Por que o Pará é tão legal
Basicamente por que nós, do Sul e Sudeste, somos sonsos mesmo. A região Norte é gigantesca, rica em cultura, conectada com referências musicais caribenhas, graças às rádios AM que chegavam até lá na era pré-internet, e responsável por movimentos culturais que como a guitarrada, o carimbó e o tecnobrega, um tipo de música eletrônica tão única quanto o funk carioca, e que movimenta milhares de jovens por aqueles lados.
A distância geográfica (e uma boa lasca de preconceito) fazem com que as novidades demorassem muito a chegar até aqui e, quando chegavam, de forma distorcida, até o dia em que o resto do país se viu inundado por um monte de artistas talentosos, mandando bem demais. Caso de Jaloo e Gaby Amarantos, destaques no line-up do cultuado C6 Fest, dia 19 de maio.

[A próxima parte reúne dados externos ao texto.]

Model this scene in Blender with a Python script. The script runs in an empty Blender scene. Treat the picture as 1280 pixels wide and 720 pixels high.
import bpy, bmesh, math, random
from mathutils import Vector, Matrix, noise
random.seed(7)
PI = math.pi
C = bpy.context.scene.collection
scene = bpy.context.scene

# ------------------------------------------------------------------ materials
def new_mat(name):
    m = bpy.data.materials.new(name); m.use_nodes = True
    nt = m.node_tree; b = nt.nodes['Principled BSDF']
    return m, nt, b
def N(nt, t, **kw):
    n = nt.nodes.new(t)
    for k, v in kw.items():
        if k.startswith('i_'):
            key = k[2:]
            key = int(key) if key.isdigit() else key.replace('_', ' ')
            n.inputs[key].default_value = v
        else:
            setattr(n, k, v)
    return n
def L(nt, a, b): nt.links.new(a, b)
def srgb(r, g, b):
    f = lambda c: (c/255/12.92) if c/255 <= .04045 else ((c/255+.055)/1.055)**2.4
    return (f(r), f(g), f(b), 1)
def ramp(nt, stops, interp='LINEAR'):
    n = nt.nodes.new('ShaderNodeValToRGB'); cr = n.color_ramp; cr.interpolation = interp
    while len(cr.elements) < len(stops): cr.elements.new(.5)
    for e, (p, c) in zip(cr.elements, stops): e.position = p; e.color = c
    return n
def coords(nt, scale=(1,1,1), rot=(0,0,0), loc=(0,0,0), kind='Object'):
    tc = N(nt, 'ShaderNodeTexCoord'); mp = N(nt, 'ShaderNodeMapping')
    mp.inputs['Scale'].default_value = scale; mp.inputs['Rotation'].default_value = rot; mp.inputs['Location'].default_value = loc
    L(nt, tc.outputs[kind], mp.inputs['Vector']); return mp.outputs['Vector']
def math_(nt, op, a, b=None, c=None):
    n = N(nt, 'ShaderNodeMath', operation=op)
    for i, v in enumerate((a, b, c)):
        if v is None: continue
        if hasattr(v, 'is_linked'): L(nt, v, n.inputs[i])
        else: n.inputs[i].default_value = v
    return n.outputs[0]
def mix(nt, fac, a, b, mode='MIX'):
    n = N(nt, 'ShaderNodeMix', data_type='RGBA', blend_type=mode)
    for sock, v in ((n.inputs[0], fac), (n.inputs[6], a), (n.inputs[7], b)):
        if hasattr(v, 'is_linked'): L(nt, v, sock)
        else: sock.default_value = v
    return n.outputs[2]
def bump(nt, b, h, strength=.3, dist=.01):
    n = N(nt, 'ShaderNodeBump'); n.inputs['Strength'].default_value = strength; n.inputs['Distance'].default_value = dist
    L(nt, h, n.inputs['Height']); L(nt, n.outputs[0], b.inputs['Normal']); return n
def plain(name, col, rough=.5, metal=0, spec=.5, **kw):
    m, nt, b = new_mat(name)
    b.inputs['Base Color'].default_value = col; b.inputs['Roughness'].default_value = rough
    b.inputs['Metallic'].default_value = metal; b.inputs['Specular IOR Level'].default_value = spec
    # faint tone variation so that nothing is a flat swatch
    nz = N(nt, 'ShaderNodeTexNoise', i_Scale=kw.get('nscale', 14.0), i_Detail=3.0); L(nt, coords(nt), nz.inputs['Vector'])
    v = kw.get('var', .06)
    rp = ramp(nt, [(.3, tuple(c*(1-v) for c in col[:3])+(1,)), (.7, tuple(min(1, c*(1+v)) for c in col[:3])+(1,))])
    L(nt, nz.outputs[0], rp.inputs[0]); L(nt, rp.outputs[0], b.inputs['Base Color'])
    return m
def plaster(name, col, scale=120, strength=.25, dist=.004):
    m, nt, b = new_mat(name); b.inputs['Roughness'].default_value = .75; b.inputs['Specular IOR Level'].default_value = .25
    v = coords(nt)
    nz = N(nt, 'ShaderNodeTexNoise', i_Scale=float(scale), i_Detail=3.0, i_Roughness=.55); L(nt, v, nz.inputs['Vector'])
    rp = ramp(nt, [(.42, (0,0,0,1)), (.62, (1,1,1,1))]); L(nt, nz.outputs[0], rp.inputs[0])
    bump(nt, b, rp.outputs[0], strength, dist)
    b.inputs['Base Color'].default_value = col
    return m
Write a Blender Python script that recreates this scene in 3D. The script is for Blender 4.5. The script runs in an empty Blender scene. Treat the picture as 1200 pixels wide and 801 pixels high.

Em Tecnobrega: o Pará reinventando o negócio da música, Ronaldo Lemos e Oona Castro nos ajudam a corrigir essa distorção e compreender o tamanho da revolução cultural paraense.
Para conhecer a história dos DJs brasileiros
Todo DJ Já Sambou, de Claudia Assef, é a bíblia da cultura DJ brasileira. Lançado em 2003, o livro resgata histórias que remontam aos anos 50, época das “Orquestras Invisíveis”, e passa por todos os movimentos musicais em que a presença de um DJ era importante.
O livro cita os principais DJs do país, movimentos como as eras das discotecas, a aurora da música eletrônica brasileira e muito mais, com fotos e entrevistas. Se você gosta desse tema, vai amar o livro.